De loopjongens van Berlijn

Geen categorieapr 29 2012, 15:14
Europa = overdrachtsbetalingen naar PIIGS-landen + hogere belastingen in eigen land. Dat is ongeveer het beeld dat de gemiddelde Nederlandse kiezer na het deze week gepresenteerde Kunduz-akkoord zal hebben van het Europese samenwerkingsverband. Het is een voor de hand liggende conclusie. Sinds het begin van de eurocrisis hebben we immers miljarden overgemaakt naar het bijkans failliete Griekenland en ons via het ESM (Europees Stabiliteitsmechanisme) garant gesteld voor nog eens vele tientallen miljarden aan schulden van de andere PIIGS (Portugal, Ierland, Italië, Griekenland, Spanje)-landen.
Tegelijkertijd gaat het demissionaire kabinet nu in opdracht van, pardon, in goed overleg met de linkse oppositiepartijen CU, GroenLinks en D66 een begroting voorbereiden die bol staat van de belastingverhogingen. En ook in de politiek is een plus een nog altijd twee. Het was vermoedelijk vooral om deze indruk te vermijden dat de onderhandelaars van VVD en CDA in aanloop naar het Catshuisberaad nog hoopvol repten over een ruimer tijdpad om de begroting op orde te brengen. Ja, de drieprocentnorm van het Europact bleef richtsnoer, maar zoals VVD-fractievoorzitter Stef Blok opmerkte, was die „niet heilig”. Door tijdelijk een iets hoger tekort te accepteren en het vervolgens geleidelijk terug te brengen tot nul hoopte men de klap voor belastingbetalers te verzachten. Die voelden zich immers al genoeg belast door al die reddingsoperaties.
Dan had men echter buiten Berlijn gerekend. Met een ferme tik op de vingers werd ons land begin maart even op zijn positie gewezen. „We denken dat Nederland zeer uitgesproken is geweest om de fiscale afspraken van vorig jaar na te leven. Daarom denk ik dat het normaal is dat Nederland nu ook dezelfde benadering kiest voor zijn eigen fiscale beleid”, aldus Eurocommissaris voor Economische Zaken Oli Rehn, op dit dossier feitelijk niet meer dan een veredeld woordvoerder van het Bundeskanzleramt. Eind april moest er een sluitende begroting met een tekort van niet meer dan drie procent liggen, anders zou een miljardenboete volgen. De onderhandelaars konden niets anders doen dan het Berlijnse bevel opvolgen en koers te zetten op drie procent. Toen Wilders vervolgens een stokje stak voor pogingen om het benodigde bedrag via bezuinigingen bij elkaar te brengen, restte VVD en CDA niets anders dan met de belastingverhogers van links in zee te gaan.

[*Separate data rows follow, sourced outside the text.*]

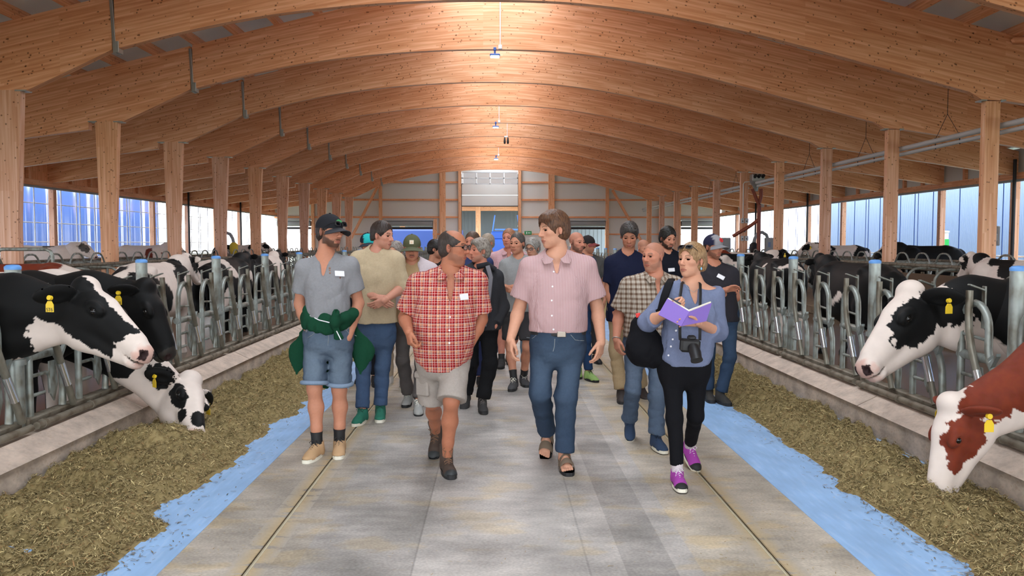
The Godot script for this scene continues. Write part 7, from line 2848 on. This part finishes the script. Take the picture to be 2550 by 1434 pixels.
	# --- those farther back
	var back := [
		{"label": "black-bearded man in black zip jacket between navy shirt and woman", "d": 9.5, "crown": [1662, 567], "look": [22, -14, 0], "skin": skin, "beard": 0.95, "beard_col": lin(24, 18, 16), "brow": lin(30, 22, 20), "hair": {"style": "curly", "col": lin(24, 20, 18), "vol": 0.014, "up": 1.5, "rough": 0.007, "nape": -0.05}, "top": {"mat": cloth(srgb(26, 28, 38)), "called": "zip_jacket", "hem": 770, "sleeve": 1.9, "open": [0.05, 0.03]}, "tag": [1672, 672, 4], "bottom": {"mat": cloth(srgb(40, 44, 56))}, "shoe": {"mat": blk, "sole": rubber}},
		{"label": "laughing bald man in jeans and pale green shoes behind the pink shirt", "d": 9.6, "crown": [1436, 578], "look": [40, -4, 0], "skin": lin(196, 134, 111), "scalp": 0.2, "beard": 0.75, "beard_col": lin(84, 62, 52), "top": {"mat": cloth(srgb(48, 56, 84)), "called": "shirt", "hem": 775, "sleeve": 0.7}, "bottom": {"mat": cloth(dark_denim)}, "shoe": {"mat": mat(srgb(140, 170, 96), 0.8), "sole": rubber, "lace": blk}, "footA": [1440, 0.2, 0.088, -6, 0], "footB": [1466, -0.05, 0.088, 22, 0]},
		{"label": "smiling man in dark cap with red peak beside the laughing bald man", "d": 11.1, "crown": [1464, 588], "look": [60, -4, 0], "skin": skin, "beard": 0.3, "cap": {"col": lin(40, 34, 36), "peak": mat(srgb(110, 36, 34), 0.8)}, "hair": {"vol": 0.004}, "top": {"mat": cloth(srgb(90, 88, 86)), "called": "shirt", "hem": 760, "sleeve": 0.7}, "bottom": {"mat": cloth(srgb(60, 58, 60))}, "shoe": {"mat": blk, "sole": rubber}},
		{"label": "man in navy and turquoise cap behind the beige sweatshirt", "d": 9.4, "crown": [916, 582], "look": [20, -10, 0], "skin": skin, "cap": {"col": lin(30, 34, 48), "front": lin(46, 170, 170), "peak": mat(srgb(30, 34, 48), 0.8)}, "hair": {"vol": 0.004, "col": lin(60, 40, 30)}, "top": {"mat": cloth(srgb(30, 30, 36)), "called": "shirt", "hem": 770, "sleeve": 1.9}, "bottom": {"mat": cloth(srgb(30, 30, 36))}, "shoe": {"mat": blk, "sole": rubber}},
		{"label": "grey-haired woman in red jacket with light trousers and white trainers", "d": 9.2, "crown": [985, 602], "look": [-20, -6, 0], "skin": pale, "s": 0.9, "hair": {"style": "long", "col": lin(96, 88, 82), "col2": lin(164, 154, 146), "vol": 0.014}, "top": {"mat": cloth(srgb(186, 34, 44)), "called": "jacket", "hem": 775, "sleeve": 1.9}, "bottom": {"mat": cloth(srgb(196, 178, 156))}, "shoe": {"mat": mat(srgb(206, 204, 200), 0.7), "sole": cream}},
		{"label": "dark-haired man seen in profile behind the man with glasses", "d": 10.4, "crown": [1086, 598], "look": [75, -4, 0], "skin": skin, "hair": {"style": "curly", "col": lin(28, 22, 20), "vol": 0.016, "rough": 0.006}, "beard": 0.3, "top": {"mat": cloth(srgb(54, 48, 46)), "called": "shirt", "hem": 770, "sleeve": 1.9}, "bottom": {"mat": cloth(srgb(50, 50, 56))}, "shoe": {"mat": blk, "sole": rubber}},
		{"label": "balding man peering over the grey-haired man in the dark jacket", "d": 9.3, "crown": [1176, 577], "look": [-20, 0, 0], "skin": lin(190, 126, 103), "hair": {"col": lin(72, 56, 46), "vol": 0.006, "bald": 0.0}, "top": {"mat": cloth(srgb(60, 70, 110)), "called": "shirt", "hem": 770, "sleeve": 0.7}, "bottom": {"mat": cloth(srgb(44, 50, 84))}, "shoe": {"mat": blk, "sole": rubber}},
		{"label": "man in red-collared pink checked shirt and denim shorts farther back", "d": 10.7, "crown": [1267, 570], "look": [-22, 0, 0], "skin": lin(198, 130, 109), "beard": 0.3, "beard_col": lin(150, 110, 92), "hair": {"col": lin(128, 84, 60), "col2": lin(170, 126, 98), "vol": 0.008, "line": 0.076}, "top": {"mat": cloth(Color(0.95, 0.92, 0.93), 0.85, small, 60.0), "called": "checked_shirt", "hem": 765, "sleeve": 1.0, "neck": "collar", "open": [0.062, 0.09]}, "bottom": {"mat": cloth(srgb(76, 100, 140)), "called": "denim_shorts", "len": 0.8, "hem_r": 0.1}, "sock": {"mat": blk, "h": 0.08}, "shoe": {"mat": mat(srgb(56, 54, 54), 0.8), "sole": rubber}, "footA": [1249, -0.1, 0.088, -8, 0], "footB": [1268, 0.2, 0.088, 8, 0]},
		{"label": "curly grey-haired woman with glasses in pale jeans behind folded arms", "d": 10.2, "crown": [1326, 595], "look": [-30, -10, 0], "skin": pale, "hair": {"style": "curly", "col": lin(104, 98, 92), "col2": lin(176, 172, 166), "vol": 0.022, "rough": 0.0055}, "glasses": {"mat": blk, "lens": clear, "y": 0.003, "z": 0.108}, "top": {"mat": cloth(srgb(120, 120, 128)), "called": "shirt", "hem": 775, "sleeve": 1.4}, "bottom": {"mat": cloth(srgb(126, 148, 168))}, "shoe": {"mat": mat(srgb(170, 164, 156), 0.8), "sole": cream}},
		{"label": "person with cropped grey hair half hidden behind the navy shirt", "d": 11.0, "crown": [1602, 597], "look": [30, -20, 0], "skin": skin, "scalp": 0.3, "top": {"mat": cloth(srgb(40, 44, 70)), "called": "shirt", "hem": 755, "sleeve": 0.7}, "bottom": {"mat": cloth(srgb(60, 60, 66))}, "shoe": {"mat": blk, "sole": rubber}},
		{"label": "person in mint green shirt behind the grey-haired man in dark jacket", "d": 11.2, "crown": [1213, 583], "look": [-40, 0, 0], "skin": skin, "hair": {"col": lin(128, 112, 96), "col2": lin(170, 156, 140), "vol": 0.012}, "top": {"mat": cloth(srgb(150, 204, 190)), "called": "shirt", "hem": 755, "sleeve": 0.7}, "bottom": {"mat": cloth(srgb(44, 56, 96))}, "shoe": {"mat": blk, "sole": rubber}},
	]
	for sp in back:
		sp.hip = [sp.crown[0], 780]
		person(sp)

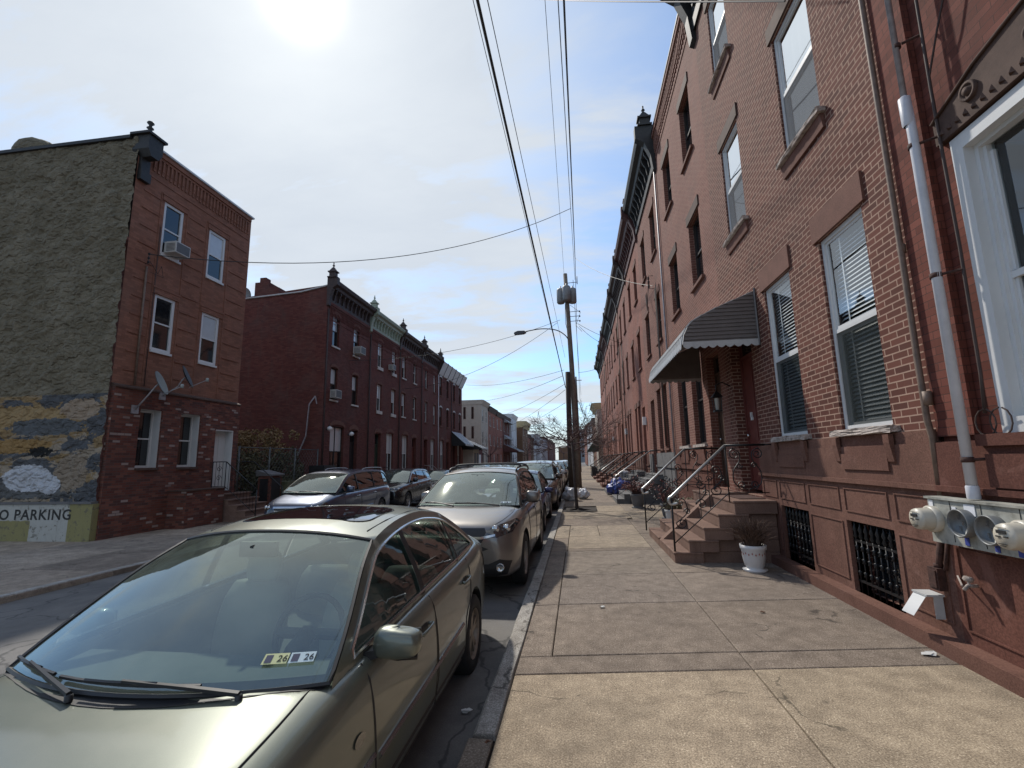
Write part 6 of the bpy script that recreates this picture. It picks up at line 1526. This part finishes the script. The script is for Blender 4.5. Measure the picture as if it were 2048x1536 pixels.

Berlijn kan dus opgelucht ademhalen. De geloofwaardigheid van het begrotingspact blijft gehandhaafd – voorlopig, althans. Maar tegen welke prijs? De verhoudingen tussen Berlijn en de laatst overgebleven meebetalende bondgenoten zullen er niet beter op zijn geworden. De Finnen en Oostenrijkers hebben immers kunnen zien dat Duitsland zodra het economisch tegenzit zogenaamd gerespecteerde gesprekspartners zonder aarzeling als loopjongens behandelt. Berlijns wil is dan de wet. Al met al betaalt ons land een zware prijs voor het samen willen optrekken met de Duitse machthebbers. Vrij naar Geert Wilders: „Dit is de realiteit: Berlijn regeert, Berlijn dicteert, en de Nederlandse burger gireert – eerst naar Den Haag en via Den Haag naar Zuid-Europa.” Het is vanuit Duits perspectief misschien de enig werkbare manier om de eurozone op korte termijn overeind te houden. Maar of het een solide basis op lange termijn biedt voor een Europese Unie, mag ernstig worden betwijfeld.